NVIDIA Is Ending Driver Support For GeForce GTX 1080 Ti And These Other GPUs
The note simply says "Support for Maxwell-, Pascal-, and Volta-based GPUs: The release 580 series will be the last to support GPUs based on the Maxwell, Pascal, and Volta architectures." Release 580 series should be the next major release of NVIDIA's graphics drivers, as the current driver revision is driver 576.88. There may be additional small updates before and during Release 580, but once we hit that number, the end is nigh.
These chips have had a damn good run. Maxwell, originally introduced with the GeForce GTX 750 and 750 TIi offered nearly a 2x improvement in energy efficiency for gaming over the previous generation Kepler architecture despite being on the same fabrication process. That's the same architecture used in the original Nintendo Switch, and if you need any evidence of its capability, just look at what developers pulled off using the particularly dinky little Maxwell GPU built into the Tegra X1 SOC that powers the Switch.
Pascal, the follow-up to Maxwell, brought along another major generational upgrade thanks to the long-awaited move from 28nm fabrication down to 16nm. Pascal didn't bring along a lot of major architectural upgrades over Maxwell, but the one-two punch of bigger GPUs (such as the GTX 1080 Ti that we mentioned in the headline) built on a smaller fabrication process brought another huge leap in performance. Pascal and the GTX 10 series also introduced the now familiar Founder's Edition branding.
The very cynical might note that Team Green has been struggling to get PC gamers off of its previous generation GPUs and onto RTX, and then remark that this driver deprecation is simply the next step in that process. That's reaching, though; the simple fact of the matter is that these GPUs are old now. The GeForce GTX 750 Ti came out in early 2014. It's eleven years old at this point; it's long past time to put these parts out to pasture.
With that said, it may be a bit yet before that happens. As we noted above, the 580 series will still have support for these GPUs—It will simply be the last driver branch with that support. Even then, It's not as if the final driver is going to magically stop working once NVIDIA declines to ship any further updates for those cards. Frankly, it's pretty unlikely that the GPU vendor has shipped any real driver updates for Maxwell or Pascal in the last few years anyway.
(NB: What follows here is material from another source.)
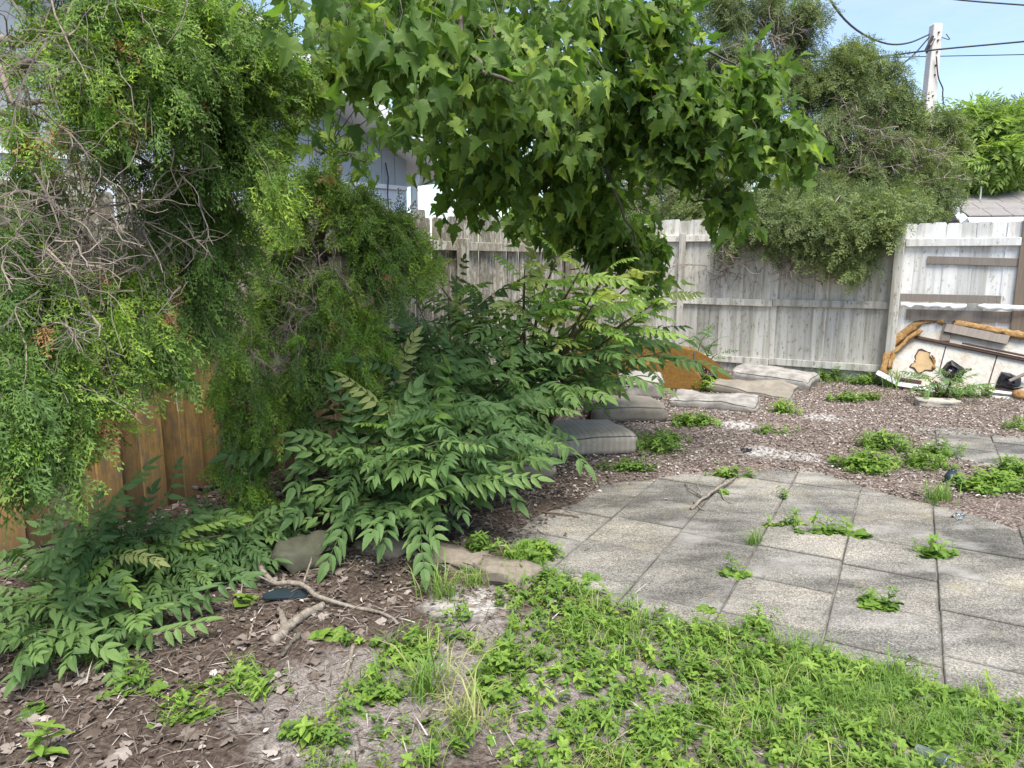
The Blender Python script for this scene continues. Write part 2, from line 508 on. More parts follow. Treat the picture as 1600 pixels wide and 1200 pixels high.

If you're still rocking one of these cards, you may want to consider an upgrade to something more modern, if only because a newer GPU with the same or better performance will consume considerably less power. In fact, there are integrated GPUs available now that can far outstrip a GTX 1060, much less an old 750 Ti. Of course, if you're still holding on to hardware of this vintage, it's probably time for a whole new machine.